## Dataset extract:
## START

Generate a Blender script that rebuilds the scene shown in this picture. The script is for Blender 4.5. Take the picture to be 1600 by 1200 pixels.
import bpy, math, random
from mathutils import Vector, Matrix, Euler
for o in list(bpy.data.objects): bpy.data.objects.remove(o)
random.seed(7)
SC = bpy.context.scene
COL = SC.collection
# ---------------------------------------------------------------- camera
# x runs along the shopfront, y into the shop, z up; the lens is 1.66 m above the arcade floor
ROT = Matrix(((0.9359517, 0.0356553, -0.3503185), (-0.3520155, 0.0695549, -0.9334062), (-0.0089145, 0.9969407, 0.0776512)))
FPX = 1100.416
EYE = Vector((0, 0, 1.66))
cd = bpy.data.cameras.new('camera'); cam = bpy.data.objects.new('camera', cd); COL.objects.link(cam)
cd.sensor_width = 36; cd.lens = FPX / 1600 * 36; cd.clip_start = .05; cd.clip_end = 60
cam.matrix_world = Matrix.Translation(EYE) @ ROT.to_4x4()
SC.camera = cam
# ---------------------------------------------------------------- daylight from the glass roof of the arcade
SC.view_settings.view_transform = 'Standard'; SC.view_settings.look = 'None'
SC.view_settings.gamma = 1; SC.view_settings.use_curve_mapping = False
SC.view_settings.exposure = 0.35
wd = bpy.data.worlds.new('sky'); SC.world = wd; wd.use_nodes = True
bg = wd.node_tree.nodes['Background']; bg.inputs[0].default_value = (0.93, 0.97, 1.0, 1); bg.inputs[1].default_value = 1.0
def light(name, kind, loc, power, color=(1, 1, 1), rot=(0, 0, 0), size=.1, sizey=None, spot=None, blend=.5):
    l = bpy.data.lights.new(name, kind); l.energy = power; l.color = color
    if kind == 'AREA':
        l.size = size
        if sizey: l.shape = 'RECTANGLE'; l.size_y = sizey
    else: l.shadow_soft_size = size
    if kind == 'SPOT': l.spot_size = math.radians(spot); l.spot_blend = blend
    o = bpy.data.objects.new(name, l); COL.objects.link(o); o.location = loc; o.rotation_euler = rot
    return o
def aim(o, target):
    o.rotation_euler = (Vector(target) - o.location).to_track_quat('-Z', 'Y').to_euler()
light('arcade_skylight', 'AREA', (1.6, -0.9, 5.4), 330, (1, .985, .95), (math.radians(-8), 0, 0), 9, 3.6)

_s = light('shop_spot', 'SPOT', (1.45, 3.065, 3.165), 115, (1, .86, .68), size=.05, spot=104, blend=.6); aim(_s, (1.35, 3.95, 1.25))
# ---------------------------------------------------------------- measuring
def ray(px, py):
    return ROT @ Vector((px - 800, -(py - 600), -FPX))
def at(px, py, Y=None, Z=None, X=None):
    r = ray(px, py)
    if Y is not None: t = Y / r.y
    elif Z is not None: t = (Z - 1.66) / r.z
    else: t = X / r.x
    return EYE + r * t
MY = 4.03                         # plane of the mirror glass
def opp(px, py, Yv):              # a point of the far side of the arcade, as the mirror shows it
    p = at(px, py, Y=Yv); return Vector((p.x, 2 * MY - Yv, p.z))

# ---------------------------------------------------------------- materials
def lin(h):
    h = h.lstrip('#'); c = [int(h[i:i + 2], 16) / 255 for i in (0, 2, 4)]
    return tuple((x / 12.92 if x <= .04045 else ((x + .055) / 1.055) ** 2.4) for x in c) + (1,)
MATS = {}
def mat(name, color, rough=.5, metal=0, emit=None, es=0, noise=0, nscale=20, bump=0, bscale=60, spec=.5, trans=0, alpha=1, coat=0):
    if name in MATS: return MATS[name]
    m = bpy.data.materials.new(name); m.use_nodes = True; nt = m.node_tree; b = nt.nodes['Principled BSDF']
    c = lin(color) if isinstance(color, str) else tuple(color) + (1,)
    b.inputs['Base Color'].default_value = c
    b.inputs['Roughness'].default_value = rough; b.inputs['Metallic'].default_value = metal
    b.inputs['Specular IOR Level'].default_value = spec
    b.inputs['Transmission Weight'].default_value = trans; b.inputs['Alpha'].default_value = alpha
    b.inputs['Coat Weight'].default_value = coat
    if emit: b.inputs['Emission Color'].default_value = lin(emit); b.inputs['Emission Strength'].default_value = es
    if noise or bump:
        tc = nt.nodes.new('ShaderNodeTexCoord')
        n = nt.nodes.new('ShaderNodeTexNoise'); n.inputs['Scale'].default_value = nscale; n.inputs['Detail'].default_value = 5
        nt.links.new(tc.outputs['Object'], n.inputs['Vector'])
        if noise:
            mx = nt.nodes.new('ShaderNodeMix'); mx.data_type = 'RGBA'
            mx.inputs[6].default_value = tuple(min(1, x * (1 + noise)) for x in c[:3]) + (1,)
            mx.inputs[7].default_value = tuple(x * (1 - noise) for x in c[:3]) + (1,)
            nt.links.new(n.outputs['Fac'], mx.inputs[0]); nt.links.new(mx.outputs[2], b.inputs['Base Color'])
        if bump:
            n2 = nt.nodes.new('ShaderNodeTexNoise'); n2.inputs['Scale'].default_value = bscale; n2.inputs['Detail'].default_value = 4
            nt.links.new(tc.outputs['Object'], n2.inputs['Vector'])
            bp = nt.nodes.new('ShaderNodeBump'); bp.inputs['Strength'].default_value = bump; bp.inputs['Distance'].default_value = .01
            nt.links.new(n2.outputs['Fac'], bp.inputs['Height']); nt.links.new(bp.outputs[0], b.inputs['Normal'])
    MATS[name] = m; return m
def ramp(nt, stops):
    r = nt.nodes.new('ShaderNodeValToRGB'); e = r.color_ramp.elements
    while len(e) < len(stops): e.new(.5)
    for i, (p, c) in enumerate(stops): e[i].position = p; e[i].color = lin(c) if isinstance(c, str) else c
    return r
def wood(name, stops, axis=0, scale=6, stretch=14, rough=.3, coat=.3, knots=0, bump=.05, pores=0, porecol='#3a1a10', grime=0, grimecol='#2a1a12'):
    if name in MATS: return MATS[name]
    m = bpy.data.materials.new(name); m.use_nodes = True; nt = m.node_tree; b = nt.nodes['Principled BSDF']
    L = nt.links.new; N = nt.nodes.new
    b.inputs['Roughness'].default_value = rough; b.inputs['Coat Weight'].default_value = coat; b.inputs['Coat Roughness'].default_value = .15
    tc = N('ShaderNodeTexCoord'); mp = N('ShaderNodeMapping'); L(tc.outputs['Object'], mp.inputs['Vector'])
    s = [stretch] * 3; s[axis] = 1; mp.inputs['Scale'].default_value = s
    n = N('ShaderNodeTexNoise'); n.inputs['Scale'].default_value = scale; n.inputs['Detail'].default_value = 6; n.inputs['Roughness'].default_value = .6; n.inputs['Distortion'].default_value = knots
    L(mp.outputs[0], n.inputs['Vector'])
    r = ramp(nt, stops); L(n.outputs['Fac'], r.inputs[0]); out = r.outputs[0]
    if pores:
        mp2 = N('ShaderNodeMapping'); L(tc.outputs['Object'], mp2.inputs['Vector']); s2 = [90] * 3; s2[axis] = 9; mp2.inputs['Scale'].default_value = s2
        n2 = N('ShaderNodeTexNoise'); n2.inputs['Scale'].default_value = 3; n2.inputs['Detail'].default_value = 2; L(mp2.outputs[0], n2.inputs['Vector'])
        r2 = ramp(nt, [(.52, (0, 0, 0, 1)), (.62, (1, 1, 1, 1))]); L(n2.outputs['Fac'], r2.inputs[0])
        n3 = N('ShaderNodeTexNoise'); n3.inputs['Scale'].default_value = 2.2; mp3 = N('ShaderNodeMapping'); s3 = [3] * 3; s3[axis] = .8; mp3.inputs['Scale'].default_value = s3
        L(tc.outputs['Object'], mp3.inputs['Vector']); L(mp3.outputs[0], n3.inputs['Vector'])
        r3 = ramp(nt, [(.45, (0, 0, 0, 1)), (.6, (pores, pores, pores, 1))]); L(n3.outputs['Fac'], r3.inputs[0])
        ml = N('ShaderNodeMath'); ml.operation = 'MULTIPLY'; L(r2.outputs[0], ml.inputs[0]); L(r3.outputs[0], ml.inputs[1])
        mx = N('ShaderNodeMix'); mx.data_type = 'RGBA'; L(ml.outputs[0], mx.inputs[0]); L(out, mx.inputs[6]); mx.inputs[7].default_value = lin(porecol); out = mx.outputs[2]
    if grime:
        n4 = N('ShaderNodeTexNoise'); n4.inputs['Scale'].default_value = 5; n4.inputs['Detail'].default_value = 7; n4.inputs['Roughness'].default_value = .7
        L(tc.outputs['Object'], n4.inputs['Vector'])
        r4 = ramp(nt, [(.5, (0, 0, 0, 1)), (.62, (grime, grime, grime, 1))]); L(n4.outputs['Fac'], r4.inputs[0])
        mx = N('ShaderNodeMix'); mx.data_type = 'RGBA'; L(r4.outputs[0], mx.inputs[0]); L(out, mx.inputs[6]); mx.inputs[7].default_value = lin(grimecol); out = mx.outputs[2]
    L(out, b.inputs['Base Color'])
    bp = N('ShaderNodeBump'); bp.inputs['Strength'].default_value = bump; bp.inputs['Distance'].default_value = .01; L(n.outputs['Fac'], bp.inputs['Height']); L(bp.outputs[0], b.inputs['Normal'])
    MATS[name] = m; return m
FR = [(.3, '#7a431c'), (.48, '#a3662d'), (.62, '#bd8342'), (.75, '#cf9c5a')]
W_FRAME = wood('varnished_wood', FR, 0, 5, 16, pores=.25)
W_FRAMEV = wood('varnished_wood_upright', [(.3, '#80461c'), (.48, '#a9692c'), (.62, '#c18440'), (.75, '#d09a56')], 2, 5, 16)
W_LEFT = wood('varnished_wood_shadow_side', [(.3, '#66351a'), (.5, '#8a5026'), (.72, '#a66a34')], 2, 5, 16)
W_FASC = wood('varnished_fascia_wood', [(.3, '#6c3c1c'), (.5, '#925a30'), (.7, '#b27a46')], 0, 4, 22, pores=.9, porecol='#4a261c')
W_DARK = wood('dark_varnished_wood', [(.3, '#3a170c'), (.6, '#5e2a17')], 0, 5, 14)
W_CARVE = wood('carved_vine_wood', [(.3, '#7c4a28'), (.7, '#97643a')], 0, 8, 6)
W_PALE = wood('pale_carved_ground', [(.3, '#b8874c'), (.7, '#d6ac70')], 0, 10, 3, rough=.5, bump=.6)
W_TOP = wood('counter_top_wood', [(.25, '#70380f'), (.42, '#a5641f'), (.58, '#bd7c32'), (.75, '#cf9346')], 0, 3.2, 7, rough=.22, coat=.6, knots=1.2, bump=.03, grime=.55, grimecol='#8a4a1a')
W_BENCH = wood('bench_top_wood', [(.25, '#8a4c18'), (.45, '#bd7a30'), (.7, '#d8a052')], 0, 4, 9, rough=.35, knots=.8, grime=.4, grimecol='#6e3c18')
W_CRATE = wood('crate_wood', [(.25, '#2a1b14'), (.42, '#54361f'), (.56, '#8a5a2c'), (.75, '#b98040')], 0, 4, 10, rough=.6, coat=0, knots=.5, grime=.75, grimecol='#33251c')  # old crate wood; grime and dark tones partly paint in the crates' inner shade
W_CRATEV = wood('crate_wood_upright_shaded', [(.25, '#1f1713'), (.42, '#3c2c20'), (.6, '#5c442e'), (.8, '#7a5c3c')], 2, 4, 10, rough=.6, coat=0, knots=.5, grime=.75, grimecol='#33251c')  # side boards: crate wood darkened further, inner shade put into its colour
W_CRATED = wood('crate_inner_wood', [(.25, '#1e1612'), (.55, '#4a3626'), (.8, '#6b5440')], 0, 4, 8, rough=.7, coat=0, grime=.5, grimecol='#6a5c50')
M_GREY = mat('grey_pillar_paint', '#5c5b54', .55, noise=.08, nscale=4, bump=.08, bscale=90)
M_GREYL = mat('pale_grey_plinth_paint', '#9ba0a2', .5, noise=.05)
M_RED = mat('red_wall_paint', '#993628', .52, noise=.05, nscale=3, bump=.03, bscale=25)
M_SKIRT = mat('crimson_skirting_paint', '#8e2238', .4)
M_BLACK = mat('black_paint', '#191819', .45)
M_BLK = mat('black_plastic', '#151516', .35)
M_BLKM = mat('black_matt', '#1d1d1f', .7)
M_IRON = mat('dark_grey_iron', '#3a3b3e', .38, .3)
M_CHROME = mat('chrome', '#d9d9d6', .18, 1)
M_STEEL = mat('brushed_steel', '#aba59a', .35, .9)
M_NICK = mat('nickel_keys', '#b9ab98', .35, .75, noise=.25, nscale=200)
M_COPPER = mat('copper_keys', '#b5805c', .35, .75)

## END

## What this task involves:
On how many lines does the word "scene" appear? Answer with only the number.

## Solution to this task:
2